*Raw data*:
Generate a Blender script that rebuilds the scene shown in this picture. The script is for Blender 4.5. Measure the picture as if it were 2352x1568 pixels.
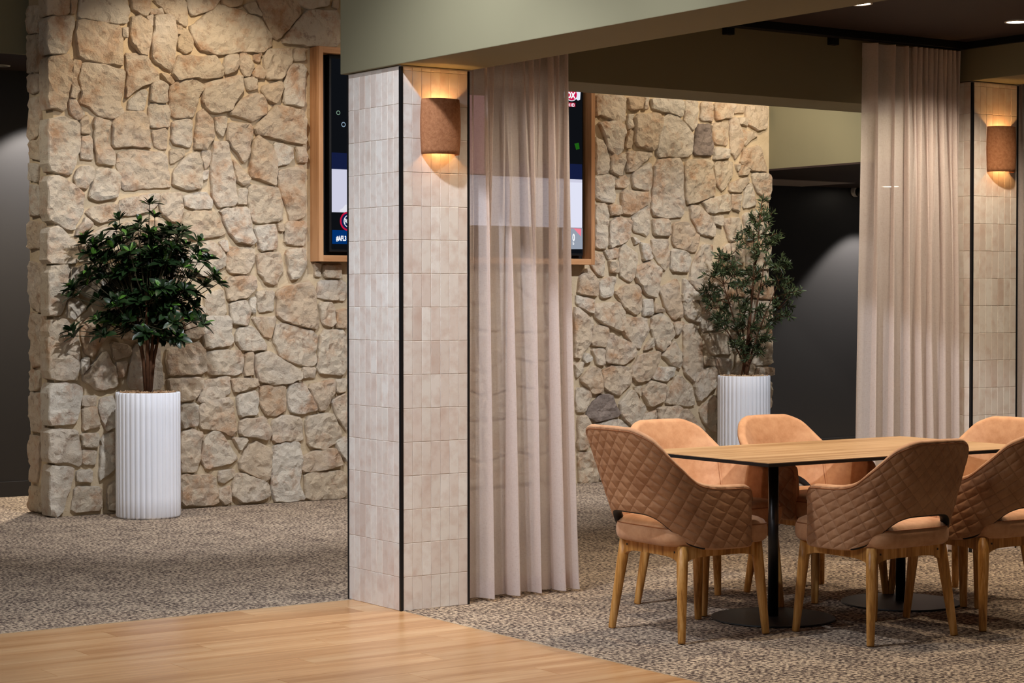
import bpy, bmesh, math, random
import numpy as np
from mathutils import Vector, Matrix, noise
R = random.Random(7)
PI = math.pi
for o in list(bpy.data.objects): bpy.data.objects.remove(o)
scn = bpy.context.scene
COL = scn.collection

# ------------------------------------------------------------------ camera
CAMH = 1.44
YAW = math.radians(55.191)            # view direction measured from world +X
cam_d = bpy.data.cameras.new('camera'); cam_d.sensor_width = 36.0
cam_d.lens = 36.0 * 4639.1 / 2352.0
cam_d.clip_end = 100
cam = bpy.data.objects.new('camera', cam_d); COL.objects.link(cam)
cam.location = (0, 0, CAMH)
cam.rotation_euler = (math.radians(90 - 1.1855), 0, YAW - PI/2)
scn.camera = cam

# ------------------------------------------------------------------ world, exposure
w = bpy.data.worlds.new('world'); scn.world = w; w.use_nodes = True
w.node_tree.nodes['Background'].inputs[0].default_value = (1.0, 0.98, 0.96, 1)
w.node_tree.nodes['Background'].inputs[1].default_value = 0.05
scn.view_settings.view_transform = 'Standard'
scn.view_settings.look = 'None'
scn.view_settings.exposure = 0.0
scn.view_settings.gamma = 1.0
scn.view_settings.use_curve_mapping = False

def kelvin(k):
    return {2200: (1.0, 0.50, 0.16), 2700: (1.0, 0.63, 0.32), 3000: (1.0, 0.74, 0.47), 3500: (1.0, 0.82, 0.62), 4000: (1.0, 0.90, 0.77), 5000: (1.0, 0.97, 0.93), 6000: (0.95, 0.98, 1.06)}[k]
def spot(name, loc, aim, power, size=60, blend=0.5, k=3000, rad=0.04):
    l = bpy.data.lights.new(name, 'SPOT'); l.energy = power; l.color = kelvin(k)
    l.spot_size = math.radians(size); l.spot_blend = blend; l.shadow_soft_size = rad
    o = bpy.data.objects.new(name, l); COL.objects.link(o); o.location = loc
    o.rotation_euler = (Vector(aim) - Vector(loc)).to_track_quat('-Z', 'Y').to_euler()
    return o
def area(name, loc, aim, power, sx, sy, k=4000):
    l = bpy.data.lights.new(name, 'AREA'); l.shape = 'RECTANGLE'; l.size = sx; l.size_y = sy; l.energy = power; l.color = kelvin(k)
    o = bpy.data.objects.new(name, l); COL.objects.link(o); o.location = loc
    o.rotation_euler = (Vector(aim) - Vector(loc)).to_track_quat('-Z', 'Y').to_euler()
    return o
# wall washers over the stone wall (ceiling at 3.8 m)
for x, pw in ((6.05, 80), (7.7, 12), (9.2, 14), (10.6, 66)):
    spot('wall_washer_light', (x, 11.60, 3.74), (x, 12.72, 1.6), pw, 108, 0.5, 3500, 0.04)
# downlights in the booth ceiling (2.9 m)
for x, pa, pb, pc in ((5.972, 84, 62, 8), (7.109, 62, 58, 10), (8.245, 125, 66, 12)):
    spot('booth_downlight_light', (x, 7.22, 2.885), (x, 7.22 + (0.25 if x > 8 else 0), 0), pa, 130, 0.6, 3500, 0.045)
    spot('booth_downlight_light', (x, 6.08, 2.885), (x, 6.08, 0), pb, 120, 0.6, 3500, 0.045)
    spot('booth_downlight_light', (x, 4.80, 2.885), (x, 4.80, 0), pc, 105, 0.6, 3500, 0.045)
# downlights of the main hall over the planks and the carpet aisle, plus added fill lights
spot('hall_down_fill_light', (3.8, 6.9, 3.74), (5.4, 7.8, 0.0), 265, 86, 1.0, 6000, 0.06)
spot('hall_fill_spot', (1.5, 4.4, 3.74), (5.45, 7.95, 0.25), 260, 30, 0.9, 6000, 0.08)  # added unseen narrow spots, brighten the feet of the curtains
spot('hall_fill_spot', (1.5, 4.4, 3.74), (8.25, 7.98, 0.55), 700, 24, 0.9, 6000, 0.08)
spot('hall_down_fill_light', (2.3, 6.9, 3.74), (2.8, 7.2, 0), 90, 80, 0.6, 6000, 0.06)
spot('hall_down_fill_light', (3.0, 9.4, 3.74), (4.2, 8.6, 0.0), 112, 70, 0.6, 6000, 0.06)
spot('hall_down_fill_light', (3.0, 12.3, 3.74), (5.1, 12.95, 1.7), 110, 50, 0.8, 4000, 0.06)  # added unseen spot, lights the left return of the stone wall
spot('hall_down_fill_light', (5.2, 9.6, 3.74), (5.7, 12.6, 0.1), 400, 72, 0.7, 6000, 0.06)
spot('hall_down_fill_light', (7.6, 9.6, 3.74), (7.4, 12.6, 0.5), 220, 78, 0.7, 6000, 0.06)
spot('hall_down_fill_light', (9.6, 9.6, 3.74), (10.0, 12.6, 0.1), 400, 64, 0.7, 6000, 0.06)
spot('hall_down_fill_light', (9.9, 10.3, 3.74), (11.47, 11.9, 2.8), 260, 62, 0.8, 4000, 0.06)  # added unseen spot, only there to brighten the right bulkhead
area('hall_fill_area', (0.5, 6.5, 3.7), (4.5, 6.2, 3.0), 66, 1.2, 1.2, 6000)  # added unseen fill, brightens the outer face of the sage beam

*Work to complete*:
Pick out each line in the material containing "scene".

*Answer to this exercise*:
Generate a Blender script that rebuilds the scene shown in this picture. The script is for Blender 4.5. Measure the picture as if it were 2352x1568 pixels.
scn = bpy.context.scene